2. Die Entscheidung des Landgerichts hält der rechtlichen Nachprüfung im wesentlichen stand.

a) Die Voraussetzungen für eine Ungültigerklärung des Eigentümerbeschlusses gemäß § 43 Abs. 1 Nr. 4, § 23 Abs. 4 Satz 2 WEG liegen nicht vor, weil sich der Beschluss vom 15.9.2000 in der Ablehnung des von den Antragstellern gestellten Antrags erschöpft. Es liegt überhaupt kein Eigentümerbeschluss vor, vielmehr ist ein sogenannter Nichtbeschluss gegeben. Der Antrag ist jedoch dahin umzudeuten, die dem Begehren der Antragsteller allein widerstrebenden Antragsgegner zu verpflichten, ihre Zustimmung zu der beabsichtigten baulichen Veränderung zu geben (BayObLGZ 1999, 149/151 f.; BayObLGZ NZM 2000, 672 f.; Palandt/Bassenge BGB 60. Aufl. § 23 WEG Rn. 12).
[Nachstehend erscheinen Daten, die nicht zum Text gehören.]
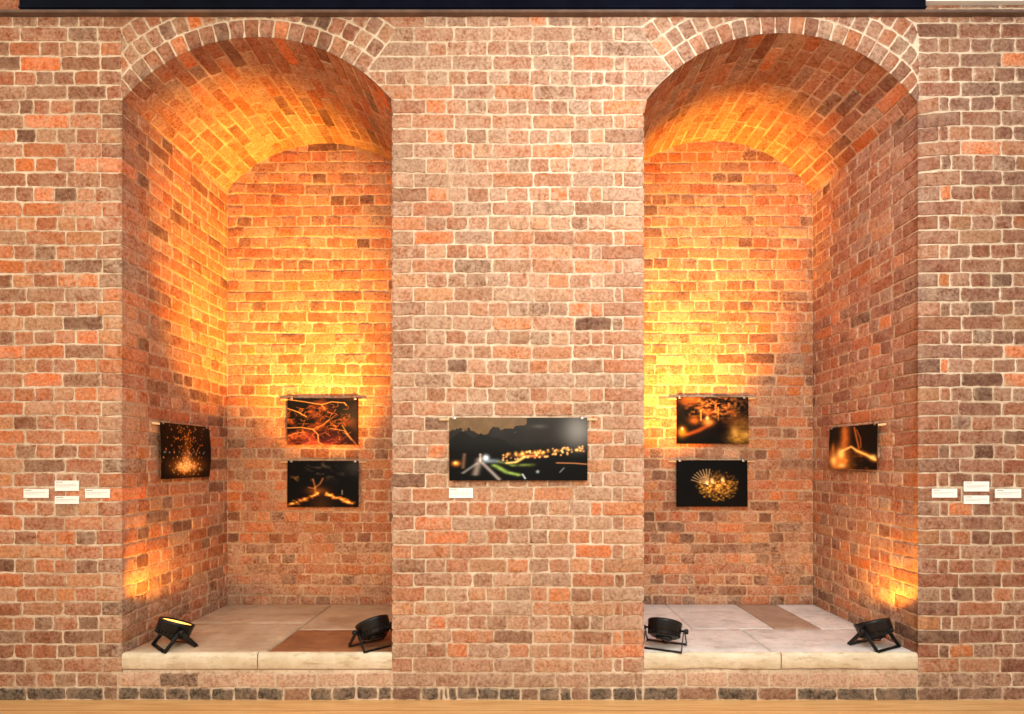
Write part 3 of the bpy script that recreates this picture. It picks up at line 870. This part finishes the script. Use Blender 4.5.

b) Ohne Rechtsfehler geht das Landgericht davon aus, dass die geplante bauliche Maßnahme für die Antragsgegner nicht nachteilig im Sinn des § 22 Abs. 1 Satz 2, § 14 Nr. 1 WEG ist. Es ist auch die in §§ 3, 6 Gemeinschaftsordnung (GO) bestimmte Pflicht zur Rücksichtnahme auf den einheitlichen Charakter der Wohnanlage nicht verletzt. Die Würdigung des Landgerichts liegt weitgehend auf tatrichterlichem Gebiet. Sie kann vom Rechtsbeschwerdegericht gemäß § 27 Abs. 1 Satz 2 FGG, § 561 Abs. 2 ZPO nicht auf ihre sachliche Richtigkeit, sondern nur darauf überprüft werden, ob ihr Ergebnis auf einem Rechtsfehler beruht. Dies ist nicht der Fall.

3. Die Kostenentscheidung beruht auf § 47 WEG, die Geschäftswertfestsetzung auf § 48 Abs. 3 Satz 1 WEG.